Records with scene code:
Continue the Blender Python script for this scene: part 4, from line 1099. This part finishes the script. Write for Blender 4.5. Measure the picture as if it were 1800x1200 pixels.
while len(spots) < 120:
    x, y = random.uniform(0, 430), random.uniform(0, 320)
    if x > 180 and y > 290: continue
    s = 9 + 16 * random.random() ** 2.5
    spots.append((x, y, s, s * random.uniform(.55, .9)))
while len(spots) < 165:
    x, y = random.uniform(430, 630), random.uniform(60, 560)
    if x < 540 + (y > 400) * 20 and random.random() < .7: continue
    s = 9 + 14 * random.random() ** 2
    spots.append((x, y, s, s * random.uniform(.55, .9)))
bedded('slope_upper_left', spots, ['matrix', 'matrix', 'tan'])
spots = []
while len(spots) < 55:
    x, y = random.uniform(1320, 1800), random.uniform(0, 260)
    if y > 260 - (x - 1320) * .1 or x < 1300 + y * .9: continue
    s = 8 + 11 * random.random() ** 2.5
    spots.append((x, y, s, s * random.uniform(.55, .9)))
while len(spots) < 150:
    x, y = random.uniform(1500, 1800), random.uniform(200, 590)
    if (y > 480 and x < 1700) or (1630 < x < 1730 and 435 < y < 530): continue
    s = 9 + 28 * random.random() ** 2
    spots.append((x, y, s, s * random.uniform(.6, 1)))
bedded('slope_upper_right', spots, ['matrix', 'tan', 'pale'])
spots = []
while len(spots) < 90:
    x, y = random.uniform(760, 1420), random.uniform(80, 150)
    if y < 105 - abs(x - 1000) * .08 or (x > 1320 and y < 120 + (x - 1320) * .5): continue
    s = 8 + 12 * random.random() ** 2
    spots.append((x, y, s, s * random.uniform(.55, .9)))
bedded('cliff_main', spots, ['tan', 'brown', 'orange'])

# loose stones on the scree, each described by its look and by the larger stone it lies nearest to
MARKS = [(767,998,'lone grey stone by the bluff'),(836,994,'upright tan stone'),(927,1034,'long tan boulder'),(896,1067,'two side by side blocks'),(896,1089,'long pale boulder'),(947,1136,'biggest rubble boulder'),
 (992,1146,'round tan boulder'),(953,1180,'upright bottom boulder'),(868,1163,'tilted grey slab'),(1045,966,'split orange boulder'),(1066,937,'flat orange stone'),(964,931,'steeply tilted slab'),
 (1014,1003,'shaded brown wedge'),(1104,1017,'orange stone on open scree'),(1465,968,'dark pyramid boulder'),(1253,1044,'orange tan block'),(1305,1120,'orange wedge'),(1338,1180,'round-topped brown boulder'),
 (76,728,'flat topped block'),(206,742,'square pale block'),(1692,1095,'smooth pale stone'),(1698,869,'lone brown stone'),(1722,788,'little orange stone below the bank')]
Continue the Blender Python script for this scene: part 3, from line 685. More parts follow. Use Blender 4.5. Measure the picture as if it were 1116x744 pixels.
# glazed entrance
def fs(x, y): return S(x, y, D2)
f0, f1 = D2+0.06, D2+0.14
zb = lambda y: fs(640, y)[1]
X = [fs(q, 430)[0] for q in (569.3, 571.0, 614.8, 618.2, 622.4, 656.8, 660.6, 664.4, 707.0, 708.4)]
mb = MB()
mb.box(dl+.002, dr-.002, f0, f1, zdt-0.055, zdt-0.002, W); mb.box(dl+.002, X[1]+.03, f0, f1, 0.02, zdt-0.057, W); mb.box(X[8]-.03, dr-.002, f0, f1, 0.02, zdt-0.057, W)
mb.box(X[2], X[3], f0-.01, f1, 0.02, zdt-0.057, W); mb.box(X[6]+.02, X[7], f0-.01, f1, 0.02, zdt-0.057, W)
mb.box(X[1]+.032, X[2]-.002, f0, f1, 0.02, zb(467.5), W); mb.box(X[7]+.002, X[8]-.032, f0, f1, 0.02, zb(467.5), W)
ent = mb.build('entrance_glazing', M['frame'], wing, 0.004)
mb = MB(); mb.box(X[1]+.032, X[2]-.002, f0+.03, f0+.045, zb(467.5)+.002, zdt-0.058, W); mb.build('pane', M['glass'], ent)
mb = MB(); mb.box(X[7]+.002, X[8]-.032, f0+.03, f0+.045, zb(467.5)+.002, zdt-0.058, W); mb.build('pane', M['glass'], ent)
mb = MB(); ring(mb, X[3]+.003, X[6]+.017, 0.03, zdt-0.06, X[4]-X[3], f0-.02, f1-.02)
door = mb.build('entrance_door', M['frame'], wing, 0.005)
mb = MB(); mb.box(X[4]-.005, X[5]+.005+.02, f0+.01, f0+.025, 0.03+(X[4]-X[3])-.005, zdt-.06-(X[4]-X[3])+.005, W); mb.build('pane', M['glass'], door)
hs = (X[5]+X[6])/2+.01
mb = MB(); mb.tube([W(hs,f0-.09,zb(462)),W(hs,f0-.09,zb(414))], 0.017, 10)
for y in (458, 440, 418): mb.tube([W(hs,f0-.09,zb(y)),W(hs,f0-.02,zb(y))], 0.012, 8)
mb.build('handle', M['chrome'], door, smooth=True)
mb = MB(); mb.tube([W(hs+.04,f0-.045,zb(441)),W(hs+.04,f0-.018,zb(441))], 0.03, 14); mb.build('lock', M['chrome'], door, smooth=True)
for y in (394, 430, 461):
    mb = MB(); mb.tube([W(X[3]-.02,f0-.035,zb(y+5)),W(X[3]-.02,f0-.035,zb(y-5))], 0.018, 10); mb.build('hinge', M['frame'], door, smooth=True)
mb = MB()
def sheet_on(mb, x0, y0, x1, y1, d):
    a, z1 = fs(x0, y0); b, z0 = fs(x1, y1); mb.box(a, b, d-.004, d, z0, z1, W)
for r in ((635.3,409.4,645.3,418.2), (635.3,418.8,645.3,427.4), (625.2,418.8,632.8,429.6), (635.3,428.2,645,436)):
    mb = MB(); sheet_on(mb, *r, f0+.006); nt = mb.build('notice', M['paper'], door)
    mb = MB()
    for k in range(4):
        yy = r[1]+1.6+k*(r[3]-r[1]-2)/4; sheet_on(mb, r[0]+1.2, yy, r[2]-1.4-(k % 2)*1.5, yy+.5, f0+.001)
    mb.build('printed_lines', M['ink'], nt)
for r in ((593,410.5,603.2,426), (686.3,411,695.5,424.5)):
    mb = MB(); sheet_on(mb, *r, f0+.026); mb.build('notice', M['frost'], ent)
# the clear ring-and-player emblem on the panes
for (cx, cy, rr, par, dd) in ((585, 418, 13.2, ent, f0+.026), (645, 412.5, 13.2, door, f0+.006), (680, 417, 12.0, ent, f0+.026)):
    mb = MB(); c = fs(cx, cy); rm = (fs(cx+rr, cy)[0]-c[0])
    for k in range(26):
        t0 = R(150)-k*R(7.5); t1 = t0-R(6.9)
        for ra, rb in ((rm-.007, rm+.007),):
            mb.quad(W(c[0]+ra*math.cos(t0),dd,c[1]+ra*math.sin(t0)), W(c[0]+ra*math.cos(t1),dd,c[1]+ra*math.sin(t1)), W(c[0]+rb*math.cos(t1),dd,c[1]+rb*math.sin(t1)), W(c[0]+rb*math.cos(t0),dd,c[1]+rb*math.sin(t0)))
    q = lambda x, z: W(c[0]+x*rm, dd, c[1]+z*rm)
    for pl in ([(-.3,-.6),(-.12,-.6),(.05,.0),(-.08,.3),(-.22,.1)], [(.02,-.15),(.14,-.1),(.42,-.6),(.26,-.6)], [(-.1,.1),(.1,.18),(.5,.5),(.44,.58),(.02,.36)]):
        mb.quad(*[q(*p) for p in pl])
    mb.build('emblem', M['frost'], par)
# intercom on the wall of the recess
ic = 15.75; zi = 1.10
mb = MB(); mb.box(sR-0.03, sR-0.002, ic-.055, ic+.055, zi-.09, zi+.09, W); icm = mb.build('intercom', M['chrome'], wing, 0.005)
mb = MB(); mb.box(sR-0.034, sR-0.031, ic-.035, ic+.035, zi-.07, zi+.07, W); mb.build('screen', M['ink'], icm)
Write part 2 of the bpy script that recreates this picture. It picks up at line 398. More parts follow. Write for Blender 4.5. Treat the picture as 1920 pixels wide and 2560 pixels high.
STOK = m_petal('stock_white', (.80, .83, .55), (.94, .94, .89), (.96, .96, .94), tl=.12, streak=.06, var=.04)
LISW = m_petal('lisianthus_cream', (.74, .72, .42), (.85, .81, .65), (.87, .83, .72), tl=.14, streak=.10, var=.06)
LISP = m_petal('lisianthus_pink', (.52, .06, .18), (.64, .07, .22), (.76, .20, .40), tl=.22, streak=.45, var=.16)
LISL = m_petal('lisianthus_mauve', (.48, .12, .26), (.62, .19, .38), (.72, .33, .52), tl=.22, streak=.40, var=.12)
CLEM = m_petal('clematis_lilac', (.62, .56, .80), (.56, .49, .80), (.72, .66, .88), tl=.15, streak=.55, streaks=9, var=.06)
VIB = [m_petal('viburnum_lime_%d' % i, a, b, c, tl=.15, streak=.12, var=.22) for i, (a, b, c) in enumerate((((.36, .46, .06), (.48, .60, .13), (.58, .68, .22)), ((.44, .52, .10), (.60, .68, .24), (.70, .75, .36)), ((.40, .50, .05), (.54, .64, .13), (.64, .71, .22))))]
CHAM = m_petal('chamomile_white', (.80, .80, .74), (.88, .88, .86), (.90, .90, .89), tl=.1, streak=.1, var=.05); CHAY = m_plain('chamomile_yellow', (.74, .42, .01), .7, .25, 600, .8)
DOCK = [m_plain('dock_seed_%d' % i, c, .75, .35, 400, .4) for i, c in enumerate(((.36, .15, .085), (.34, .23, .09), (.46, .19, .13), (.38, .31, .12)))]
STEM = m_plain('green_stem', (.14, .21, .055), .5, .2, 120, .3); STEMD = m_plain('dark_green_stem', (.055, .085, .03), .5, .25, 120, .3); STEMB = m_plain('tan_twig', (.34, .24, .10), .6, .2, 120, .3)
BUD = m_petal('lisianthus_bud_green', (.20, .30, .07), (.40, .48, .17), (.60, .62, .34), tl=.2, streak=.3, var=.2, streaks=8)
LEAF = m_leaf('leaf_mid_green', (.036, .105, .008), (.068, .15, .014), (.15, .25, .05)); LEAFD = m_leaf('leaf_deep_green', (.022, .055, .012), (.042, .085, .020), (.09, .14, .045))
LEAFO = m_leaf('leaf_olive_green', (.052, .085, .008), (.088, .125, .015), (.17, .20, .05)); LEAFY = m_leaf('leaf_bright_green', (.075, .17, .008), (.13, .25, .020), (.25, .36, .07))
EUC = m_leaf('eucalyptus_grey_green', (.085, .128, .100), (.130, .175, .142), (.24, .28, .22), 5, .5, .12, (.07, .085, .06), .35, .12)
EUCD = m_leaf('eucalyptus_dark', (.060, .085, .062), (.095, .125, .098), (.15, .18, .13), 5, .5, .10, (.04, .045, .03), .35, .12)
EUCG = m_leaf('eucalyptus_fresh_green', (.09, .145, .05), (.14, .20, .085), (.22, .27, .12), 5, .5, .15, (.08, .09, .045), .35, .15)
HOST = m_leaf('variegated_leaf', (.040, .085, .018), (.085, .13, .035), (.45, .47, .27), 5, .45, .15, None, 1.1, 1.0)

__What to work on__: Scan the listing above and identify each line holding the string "parts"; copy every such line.

__Solution to this exercise__:
Continue the Blender Python script for this scene: part 3, from line 685. More parts follow. Use Blender 4.5. Measure the picture as if it were 1116x744 pixels.
Write part 2 of the bpy script that recreates this picture. It picks up at line 398. More parts follow. Write for Blender 4.5. Treat the picture as 1920 pixels wide and 2560 pixels high.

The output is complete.